Ok so I was read this article in Parenting magazine that says most parents, mothers to be exact, aren't actually happy being parents. I mean people always say they are happy, but most are unhappy, stressed and don't enjoy the stressful time with their children. Well I can say honestly that I am happy being a mom. It is a full time job, it is a life time job for that sake. And they say you should love your job, which most people don't, but I do! I LOVE MY JOB!! I Love love love love love, I could go on all day, my job. I love Liem. When he cries and can't stop, and when he laughs that cute little laugh. I love ALL of it. I guess it might be because I don't get annoyed with him. I know it sounds like a lie, but its not I swear. I am happy doing everything. The only problem I have had this whole time is that my shoulder hurts because I want to hold him all the time. He is so cute that I don't even want to put him down. I was watching a show today where a two year old came out and wouldn't speak because he missed his mom. I want that. I want Liem to be so attached to me that I can't get a free moment. I take the moments in when he looks up at me and smiles. I even love it when he farts when I am holding him! Sounds stupid, but I know it means he is comfortable. I can tell he loves me already. This job could be stressful but I think its everything else in life that is stressful, not the baby. I mean Sam going back to work and not being around alot is stressful, and moving 900 miles away was stressful. Other than that how hard is being a mom? When he cries, he wants something. When he gets tired he sleeps, when he needs to go to the bathroom, he has a diaper. Its all so easy because it comes naturally. I may not get to take showers when I want, or exercise without stopping, but hey what can you do? Be happy with what you get and move on.


I will always love my little man no matter what he throws at me!

Tuesday, July 1, 2008

Moving on Up, To the East Side

The last box is unpacked and the pictures are hung! We are officially moved into our new home! Here is a picture that tells you how Liem feels about it....

I know! He is by far the cutest thing ever. Let me just say that right now I am so unbelievably happy. This little boy has bought so much happiness into my life, I don't mind the breastfeeding pains, the late nights awake or even the crying with high pitch screechs. It is all amazing and wonderful and by far the greatest thing that has ever happen to me. He is my favorite person in the entire world. How could he not be with that smile? It melts my heart.

So obviously my little guy is learning the smiling game. He was just smirking every once and a while before but now its full on smiles. He even trys to laugh sometimes. Its funny to watch him learn how to do things for the first time. We already know he is going to be a walking baby soon. He can stand on his own two legs, with help from us keeping him from falling over of course. I can't wait till he recongizes me for the first time. I love him this small, but I am just so excited to see him grow up. I am so proud of everything he does right now.

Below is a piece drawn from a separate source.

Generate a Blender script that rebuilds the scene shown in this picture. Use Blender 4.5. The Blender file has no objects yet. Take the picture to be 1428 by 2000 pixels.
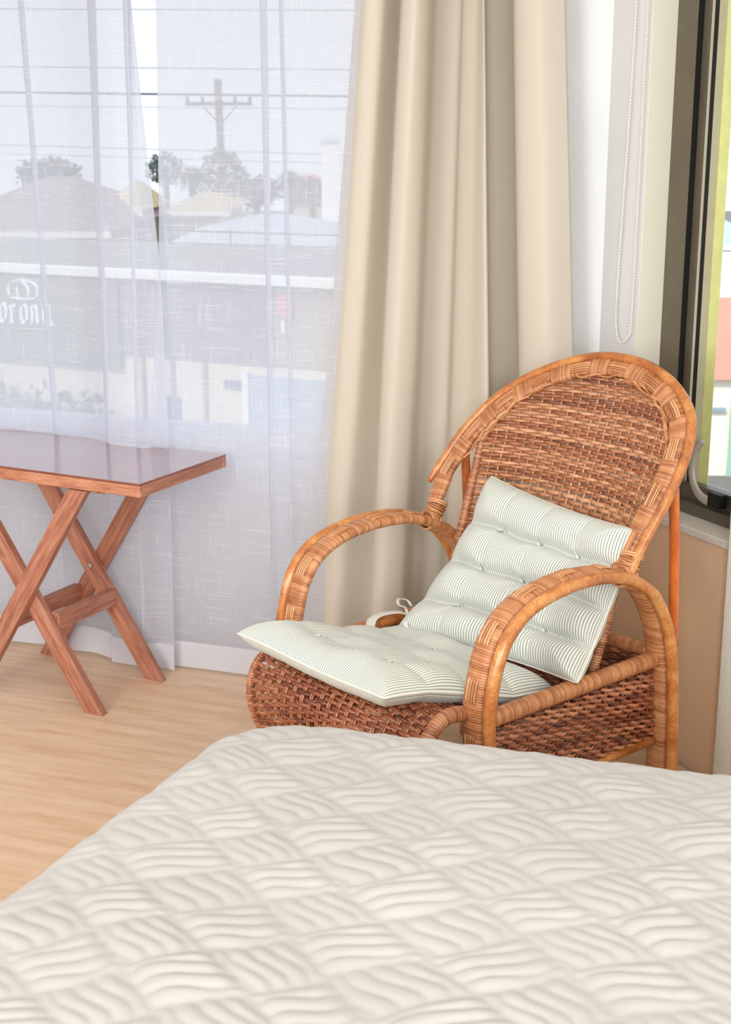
import bpy, bmesh, math, random
import numpy as np
from math import sin, cos, pi, radians, atan, sqrt
from mathutils import Vector, Matrix

random.seed(4)
rng = np.random.default_rng(7)
S = bpy.context.scene
COL = S.collection

# ------------------------------------------------------------------ camera
CAM_H = 1.5
FPX = 2700.0
PITCH = atan(710.0 / FPX)
cd = bpy.data.cameras.new('camera')
cam = bpy.data.objects.new('camera', cd)
COL.objects.link(cam)
cam.location = (0, 0, CAM_H)
cam.rotation_euler = (pi / 2 - PITCH, 0, 0)
cd.sensor_fit = 'VERTICAL'
cd.sensor_height = 36.0
cd.lens = FPX / 2000 * 36.0
cd.clip_start = 0.05
cd.clip_end = 300
cd.dof.use_dof = True
cd.dof.focus_distance = 3.05
cd.dof.aperture_fstop = 9.0
S.camera = cam

# ------------------------------------------------------------------ light
W = bpy.data.worlds.new('World')
S.world = W
W.use_nodes = True
wn = W.node_tree
bg = wn.nodes['Background']
tc = wn.nodes.new('ShaderNodeTexCoord')
sp = wn.nodes.new('ShaderNodeSeparateXYZ')
rp = wn.nodes.new('ShaderNodeValToRGB')
wn.links.new(tc.outputs['Generated'], sp.inputs[0])
wn.links.new(sp.outputs[2], rp.inputs[0])
wn.links.new(rp.outputs[0], bg.inputs[0])
rp.color_ramp.elements[0].position = 0.0
rp.color_ramp.elements[0].color = (0.82, 0.90, 0.99, 1)
rp.color_ramp.elements[1].position = 0.6
rp.color_ramp.elements[1].color = (0.78, 0.88, 1.0, 1)
bg.inputs[1].default_value = 1.12

sd = bpy.data.lights.new('sun', 'SUN')
sun = bpy.data.objects.new('sun', sd)
COL.objects.link(sun)
sd.energy = 2.4
sd.angle = radians(8)
sd.color = (1.0, 0.95, 0.87)
SUN_DIR = Vector((-0.45, -0.62, 0.80)).normalized()      # towards the sun
sun.rotation_euler = (-SUN_DIR).to_track_quat('-Z', 'Y').to_euler()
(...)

Today was Sam's first day at work, well it still is. He had to work 10 hours. I feel bad for him, so I decided to make cookies for him, from scratch. I want the house to smell of fresh baked cookies when he comes it. That and also his dinner, because he will be hungry after working all day. I bet he misses Liem, I would, I know he does actually. While Sam was working though, Liem and I had a very productive day. We first went and got the utilities put in our name. Then we went and signed up for a grocery card at Price Chopper, returned the movies, then finally went home, and signed up for trash removal. AMAZINGLY Liem slept the entire time! I was happy about that! After we got home I spent time finishing up the house by putting up the pictures and cleaning up all the odds and ends. Then I made cookies for my mister. I have yet to actually stop yet. I have been constantly doing something. I pulled out movies to watch and put them in, but never actually got down to watching them! After all of that I am now finally sitting down to write this blog, because I want to keep people informed...

So I may not be working yet, but I am trying to find ways to make it so Sam and I can save money. So my new hobby, cutting coupons! I have been doing research and finding out how to save money with coupons and when to use them, so forth. I think I am getting it down pretty good. I never realized you could save so much with coupons. I want to try to do this full on so it actually makes a difference in our grocery bill.

Other than all of that excitement, nothing much more is going on in my life besides a few family excitements, but I will share those later! The little duckling and I send our love to all!